Chewy Shares Fall on Wider-Than-Expected Quarterly Loss

Written by Haley Alber


September 18, 2019


Online pet-products retailer Chewy, Inc. (NYSE: CHWY) delivered better-than-expected revenue for its second quarter of 2019 but missed earnings forecasts, sending shares down as much as 6.6% on Wednesday.

Chewy posted a wider-than-expected quarterly loss of USD 82.8 Million, or USD 0.21 per share. Analysts, on average, expected a loss of USD 0.11 per share. The Company, which went public in June, said net sales increased 43% year-over-year to USD 1.15 Billion, topping forecasts of USD 1.14 Billion.

The Florida-based retailer said its number of active customers grew 39% year-over-year to 12 million, while net sales per active customer improved 10% to USD 352. This compares to USD 320 in Q2 of 2018.

Autoship customer sales reached USD 799.6 Million during the period ended August 4, an increase of 49% compared to USD 538.4 million in Q2 of last year.

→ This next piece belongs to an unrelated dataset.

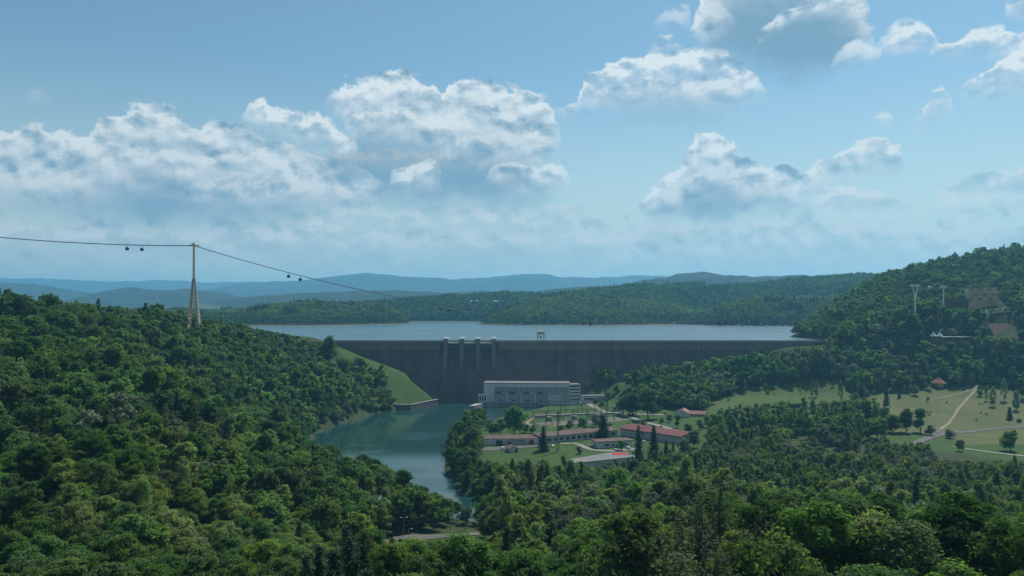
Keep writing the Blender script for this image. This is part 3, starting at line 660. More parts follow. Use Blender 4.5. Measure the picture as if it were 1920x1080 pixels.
for i,xc in enumerate(PX):
    w = 2.9; lean = .0
    pf = [(1089,76.15),(1074.8,76.15),(1074.2,70),(1071.5,60),(1065.5,50),(1056,40.5),(face_y(36)-.2,36),(face_y(36)+3,36),(face_y(60)+3,60),(1089,66)]
    q = MB().prism(pf,xc-w,xc+w); q.v = [(xc+(x-xc)*(.35+.65*min(1,max(0,(z-34)/36))) if z < 77 else x,y,z) for x,y,z in q.v]
    pr = wpart(q,'spillway_pier',CON_PIER,dam)
    d = [(face_y(39)-.3,39.0),(face_y(39)-3.2,36),(face_y(0)-3.0,0),(face_y(-6)-3,-6),(face_y(-6)+2,-6),(face_y(39)+2,39)]
    wpart(MB().prism(d,xc-.8,xc+.8),'training_wall',CON_DAM,dam)
    k = wpart(MB().box(xc-3.4,xc+3.4,1074.9,1083.5,77.01,80.7),'gatehouse',GREYWALL,dam)
    r = MB(); b = [(xc-4.6,1074,80.7),(xc+4.6,1074,80.7),(xc+4.6,1084.6,80.7),(xc-4.6,1084.6,80.7)]
    r.add(b+[(p[0],p[1],81.4) for p in b]+[(xc,1079.3,83.4)],[(3,2,1,0),(0,1,5,4),(1,2,6,5),(2,3,7,6),(3,0,4,7),(4,5,8),(5,6,8),(6,7,8),(7,4,8)])
    wpart(r,'roof',GREYWALL,k)
    for xw in (xc-2.4,xc+.5): wpart(MB().box(xw,xw+1.9,1074.8,1074.89,77.7,79.3),'window',GLASS,k,org=(0,1085,0))
    if i < 3:
        wpart(MB().box(xc+w+.01,PX[i+1]-w-.01,1074.0,1078.3,74.6,75.9),'spillway_bridge',WHITE,dam)
        wpart(MB().box(xc+w+.01,PX[i+1]-w-.01,1076.6,1079.9,66.4,73.4),'spillway_gate',DARKSTEEL,dam)
for x in (-56,-34.5): wpart(MB().box(x-2.2,x+2.2,face_y(7)-1.2,face_y(7)+.5,2.0,8.0),'outlet',DARKSTEEL,dam) if x < -50 else None
wpart(MB().box(113.2,114.6,face_y(57)-.55,face_y(57)+1,56,59).add([(113.2,face_y(57)-.5,57),(114.4,face_y(57)-.5,57),(114.4,face_y(30)-.5,30),(113.2,face_y(30)-.5,30)],[(0,3,2,1)]),'drain_pipe',CON_BAND,dam)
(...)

“Keeping the customer at the center of everything we do is core to our mission of becoming the most trusted and convenient online destination for pet parents, and the team continues to execute well against our strategy of long-term, sustainable growth and margin expansion,” said Sumit Singh, Chief Executive Officer of Chewy.

For the third quarter of 2019, Chewy expects net sales to grow 36% to 38% year-over-year to a range of USD 1.19 Billion to USD 1.21 Billion. For the full year, it expects net sales to grow 35% to 36% to a range between USD 4.75 Billion and USD 4.80 Billion.